──────── RAW DATA ────────
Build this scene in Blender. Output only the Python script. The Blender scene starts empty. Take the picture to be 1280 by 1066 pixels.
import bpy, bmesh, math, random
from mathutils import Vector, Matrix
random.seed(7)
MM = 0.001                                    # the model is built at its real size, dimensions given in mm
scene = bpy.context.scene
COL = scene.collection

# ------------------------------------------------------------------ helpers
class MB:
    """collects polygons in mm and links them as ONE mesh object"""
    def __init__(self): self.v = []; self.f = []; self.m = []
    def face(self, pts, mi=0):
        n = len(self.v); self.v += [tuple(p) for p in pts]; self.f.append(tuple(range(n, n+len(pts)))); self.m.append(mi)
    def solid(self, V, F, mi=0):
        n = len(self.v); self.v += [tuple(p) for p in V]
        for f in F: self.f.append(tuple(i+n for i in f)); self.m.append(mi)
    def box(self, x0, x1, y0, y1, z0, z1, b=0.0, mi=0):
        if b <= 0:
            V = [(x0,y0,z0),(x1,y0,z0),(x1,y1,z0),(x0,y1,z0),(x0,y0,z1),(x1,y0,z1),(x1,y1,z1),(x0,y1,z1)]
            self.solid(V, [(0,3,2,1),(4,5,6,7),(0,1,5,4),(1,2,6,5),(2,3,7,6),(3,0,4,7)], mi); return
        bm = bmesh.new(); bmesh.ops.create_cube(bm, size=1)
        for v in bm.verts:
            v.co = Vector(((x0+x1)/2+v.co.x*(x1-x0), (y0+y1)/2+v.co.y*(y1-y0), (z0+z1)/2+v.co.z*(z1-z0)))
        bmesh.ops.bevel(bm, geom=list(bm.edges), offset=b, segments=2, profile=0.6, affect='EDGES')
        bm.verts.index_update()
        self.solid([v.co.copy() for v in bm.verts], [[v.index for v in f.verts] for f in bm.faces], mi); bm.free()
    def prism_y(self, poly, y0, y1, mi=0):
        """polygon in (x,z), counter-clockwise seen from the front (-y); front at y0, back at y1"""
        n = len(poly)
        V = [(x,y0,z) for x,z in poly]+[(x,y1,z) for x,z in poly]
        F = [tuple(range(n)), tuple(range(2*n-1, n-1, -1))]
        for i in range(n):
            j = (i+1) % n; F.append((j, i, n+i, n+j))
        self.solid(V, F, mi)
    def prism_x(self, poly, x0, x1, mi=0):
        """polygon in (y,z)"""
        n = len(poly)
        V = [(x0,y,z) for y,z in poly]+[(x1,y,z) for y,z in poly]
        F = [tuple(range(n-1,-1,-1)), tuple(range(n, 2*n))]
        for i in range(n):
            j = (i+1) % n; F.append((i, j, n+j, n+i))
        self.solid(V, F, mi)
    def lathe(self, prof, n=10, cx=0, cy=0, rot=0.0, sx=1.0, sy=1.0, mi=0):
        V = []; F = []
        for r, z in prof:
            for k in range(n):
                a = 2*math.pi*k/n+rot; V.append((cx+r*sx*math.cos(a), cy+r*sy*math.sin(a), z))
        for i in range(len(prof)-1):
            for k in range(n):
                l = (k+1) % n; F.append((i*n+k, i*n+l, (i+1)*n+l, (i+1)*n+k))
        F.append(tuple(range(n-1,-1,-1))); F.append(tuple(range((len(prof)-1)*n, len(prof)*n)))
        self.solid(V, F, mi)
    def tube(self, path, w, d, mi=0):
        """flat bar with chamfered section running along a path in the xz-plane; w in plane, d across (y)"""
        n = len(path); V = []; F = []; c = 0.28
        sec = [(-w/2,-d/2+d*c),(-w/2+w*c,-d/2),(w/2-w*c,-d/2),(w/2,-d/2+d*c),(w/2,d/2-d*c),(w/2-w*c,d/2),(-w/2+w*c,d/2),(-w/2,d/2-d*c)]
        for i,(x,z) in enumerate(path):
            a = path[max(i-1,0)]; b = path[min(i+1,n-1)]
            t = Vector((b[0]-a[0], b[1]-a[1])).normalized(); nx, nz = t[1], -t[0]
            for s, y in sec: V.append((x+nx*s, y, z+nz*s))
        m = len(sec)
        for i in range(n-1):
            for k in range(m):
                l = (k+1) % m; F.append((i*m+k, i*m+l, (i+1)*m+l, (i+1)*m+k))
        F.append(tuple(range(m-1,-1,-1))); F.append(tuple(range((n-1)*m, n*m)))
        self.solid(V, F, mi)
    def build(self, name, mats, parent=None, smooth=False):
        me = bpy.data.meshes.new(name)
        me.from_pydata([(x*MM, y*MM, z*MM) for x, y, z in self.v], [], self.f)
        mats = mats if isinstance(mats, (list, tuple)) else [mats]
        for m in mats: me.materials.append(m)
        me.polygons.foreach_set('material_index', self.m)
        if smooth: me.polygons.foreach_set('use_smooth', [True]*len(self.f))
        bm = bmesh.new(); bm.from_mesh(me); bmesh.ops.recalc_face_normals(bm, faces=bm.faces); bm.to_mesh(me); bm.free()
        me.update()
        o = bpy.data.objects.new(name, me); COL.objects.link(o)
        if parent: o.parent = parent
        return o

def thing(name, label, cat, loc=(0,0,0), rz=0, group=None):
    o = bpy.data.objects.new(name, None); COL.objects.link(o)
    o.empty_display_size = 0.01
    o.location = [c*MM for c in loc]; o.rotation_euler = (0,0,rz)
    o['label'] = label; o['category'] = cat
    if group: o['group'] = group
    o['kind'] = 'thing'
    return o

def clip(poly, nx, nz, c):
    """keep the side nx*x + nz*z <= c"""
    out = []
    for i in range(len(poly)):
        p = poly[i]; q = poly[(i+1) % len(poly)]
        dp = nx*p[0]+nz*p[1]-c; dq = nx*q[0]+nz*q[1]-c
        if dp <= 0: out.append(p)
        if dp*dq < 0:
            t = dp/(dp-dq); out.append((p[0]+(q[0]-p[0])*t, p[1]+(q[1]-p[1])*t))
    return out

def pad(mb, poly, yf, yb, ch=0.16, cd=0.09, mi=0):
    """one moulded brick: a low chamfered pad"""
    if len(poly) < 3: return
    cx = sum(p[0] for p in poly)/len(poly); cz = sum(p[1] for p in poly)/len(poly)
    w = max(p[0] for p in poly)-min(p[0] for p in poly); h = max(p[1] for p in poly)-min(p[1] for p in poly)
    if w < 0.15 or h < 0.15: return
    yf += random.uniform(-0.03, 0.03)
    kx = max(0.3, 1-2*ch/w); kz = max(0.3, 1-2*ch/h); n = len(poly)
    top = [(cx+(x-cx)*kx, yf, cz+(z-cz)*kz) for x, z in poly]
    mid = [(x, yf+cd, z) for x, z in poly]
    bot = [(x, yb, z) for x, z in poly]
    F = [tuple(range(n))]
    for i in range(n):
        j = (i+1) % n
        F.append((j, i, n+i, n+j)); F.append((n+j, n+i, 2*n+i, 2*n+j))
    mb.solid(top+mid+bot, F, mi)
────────
Repeat the material above in full, exactly as it stands.

■ **RESPONSE TO THIS EXERCISE**
Build this scene in Blender. Output only the Python script. The Blender scene starts empty. Take the picture to be 1280 by 1066 pixels.
import bpy, bmesh, math, random
from mathutils import Vector, Matrix
random.seed(7)
MM = 0.001                                    # the model is built at its real size, dimensions given in mm
scene = bpy.context.scene
COL = scene.collection

# ------------------------------------------------------------------ helpers
class MB:
    """collects polygons in mm and links them as ONE mesh object"""
    def __init__(self): self.v = []; self.f = []; self.m = []
    def face(self, pts, mi=0):
        n = len(self.v); self.v += [tuple(p) for p in pts]; self.f.append(tuple(range(n, n+len(pts)))); self.m.append(mi)
    def solid(self, V, F, mi=0):
        n = len(self.v); self.v += [tuple(p) for p in V]
        for f in F: self.f.append(tuple(i+n for i in f)); self.m.append(mi)
    def box(self, x0, x1, y0, y1, z0, z1, b=0.0, mi=0):
        if b <= 0:
            V = [(x0,y0,z0),(x1,y0,z0),(x1,y1,z0),(x0,y1,z0),(x0,y0,z1),(x1,y0,z1),(x1,y1,z1),(x0,y1,z1)]
            self.solid(V, [(0,3,2,1),(4,5,6,7),(0,1,5,4),(1,2,6,5),(2,3,7,6),(3,0,4,7)], mi); return
        bm = bmesh.new(); bmesh.ops.create_cube(bm, size=1)
        for v in bm.verts:
            v.co = Vector(((x0+x1)/2+v.co.x*(x1-x0), (y0+y1)/2+v.co.y*(y1-y0), (z0+z1)/2+v.co.z*(z1-z0)))
        bmesh.ops.bevel(bm, geom=list(bm.edges), offset=b, segments=2, profile=0.6, affect='EDGES')
        bm.verts.index_update()
        self.solid([v.co.copy() for v in bm.verts], [[v.index for v in f.verts] for f in bm.faces], mi); bm.free()
    def prism_y(self, poly, y0, y1, mi=0):
        """polygon in (x,z), counter-clockwise seen from the front (-y); front at y0, back at y1"""
        n = len(poly)
        V = [(x,y0,z) for x,z in poly]+[(x,y1,z) for x,z in poly]
        F = [tuple(range(n)), tuple(range(2*n-1, n-1, -1))]
        for i in range(n):
            j = (i+1) % n; F.append((j, i, n+i, n+j))
        self.solid(V, F, mi)
    def prism_x(self, poly, x0, x1, mi=0):
        """polygon in (y,z)"""
        n = len(poly)
        V = [(x0,y,z) for y,z in poly]+[(x1,y,z) for y,z in poly]
        F = [tuple(range(n-1,-1,-1)), tuple(range(n, 2*n))]
        for i in range(n):
            j = (i+1) % n; F.append((i, j, n+j, n+i))
        self.solid(V, F, mi)
    def lathe(self, prof, n=10, cx=0, cy=0, rot=0.0, sx=1.0, sy=1.0, mi=0):
        V = []; F = []
        for r, z in prof:
            for k in range(n):
                a = 2*math.pi*k/n+rot; V.append((cx+r*sx*math.cos(a), cy+r*sy*math.sin(a), z))
        for i in range(len(prof)-1):
            for k in range(n):
                l = (k+1) % n; F.append((i*n+k, i*n+l, (i+1)*n+l, (i+1)*n+k))
        F.append(tuple(range(n-1,-1,-1))); F.append(tuple(range((len(prof)-1)*n, len(prof)*n)))
        self.solid(V, F, mi)
    def tube(self, path, w, d, mi=0):
        """flat bar with chamfered section running along a path in the xz-plane; w in plane, d across (y)"""
        n = len(path); V = []; F = []; c = 0.28
        sec = [(-w/2,-d/2+d*c),(-w/2+w*c,-d/2),(w/2-w*c,-d/2),(w/2,-d/2+d*c),(w/2,d/2-d*c),(w/2-w*c,d/2),(-w/2+w*c,d/2),(-w/2,d/2-d*c)]
        for i,(x,z) in enumerate(path):
            a = path[max(i-1,0)]; b = path[min(i+1,n-1)]
            t = Vector((b[0]-a[0], b[1]-a[1])).normalized(); nx, nz = t[1], -t[0]
            for s, y in sec: V.append((x+nx*s, y, z+nz*s))
        m = len(sec)
        for i in range(n-1):
            for k in range(m):
                l = (k+1) % m; F.append((i*m+k, i*m+l, (i+1)*m+l, (i+1)*m+k))
        F.append(tuple(range(m-1,-1,-1))); F.append(tuple(range((n-1)*m, n*m)))
        self.solid(V, F, mi)
    def build(self, name, mats, parent=None, smooth=False):
        me = bpy.data.meshes.new(name)
        me.from_pydata([(x*MM, y*MM, z*MM) for x, y, z in self.v], [], self.f)
        mats = mats if isinstance(mats, (list, tuple)) else [mats]
        for m in mats: me.materials.append(m)
        me.polygons.foreach_set('material_index', self.m)
        if smooth: me.polygons.foreach_set('use_smooth', [True]*len(self.f))
        bm = bmesh.new(); bm.from_mesh(me); bmesh.ops.recalc_face_normals(bm, faces=bm.faces); bm.to_mesh(me); bm.free()
        me.update()
        o = bpy.data.objects.new(name, me); COL.objects.link(o)
        if parent: o.parent = parent
        return o

def thing(name, label, cat, loc=(0,0,0), rz=0, group=None):
    o = bpy.data.objects.new(name, None); COL.objects.link(o)
    o.empty_display_size = 0.01
    o.location = [c*MM for c in loc]; o.rotation_euler = (0,0,rz)
    o['label'] = label; o['category'] = cat
    if group: o['group'] = group
    o['kind'] = 'thing'
    return o

def clip(poly, nx, nz, c):
    """keep the side nx*x + nz*z <= c"""
    out = []
    for i in range(len(poly)):
        p = poly[i]; q = poly[(i+1) % len(poly)]
        dp = nx*p[0]+nz*p[1]-c; dq = nx*q[0]+nz*q[1]-c
        if dp <= 0: out.append(p)
        if dp*dq < 0:
            t = dp/(dp-dq); out.append((p[0]+(q[0]-p[0])*t, p[1]+(q[1]-p[1])*t))
    return out

def pad(mb, poly, yf, yb, ch=0.16, cd=0.09, mi=0):
    """one moulded brick: a low chamfered pad"""
    if len(poly) < 3: return
    cx = sum(p[0] for p in poly)/len(poly); cz = sum(p[1] for p in poly)/len(poly)
    w = max(p[0] for p in poly)-min(p[0] for p in poly); h = max(p[1] for p in poly)-min(p[1] for p in poly)
    if w < 0.15 or h < 0.15: return
    yf += random.uniform(-0.03, 0.03)
    kx = max(0.3, 1-2*ch/w); kz = max(0.3, 1-2*ch/h); n = len(poly)
    top = [(cx+(x-cx)*kx, yf, cz+(z-cz)*kz) for x, z in poly]
    mid = [(x, yf+cd, z) for x, z in poly]
    bot = [(x, yb, z) for x, z in poly]
    F = [tuple(range(n))]
    for i in range(n):
        j = (i+1) % n
        F.append((j, i, n+i, n+j)); F.append((n+j, n+i, 2*n+i, 2*n+j))
    mb.solid(top+mid+bot, F, mi)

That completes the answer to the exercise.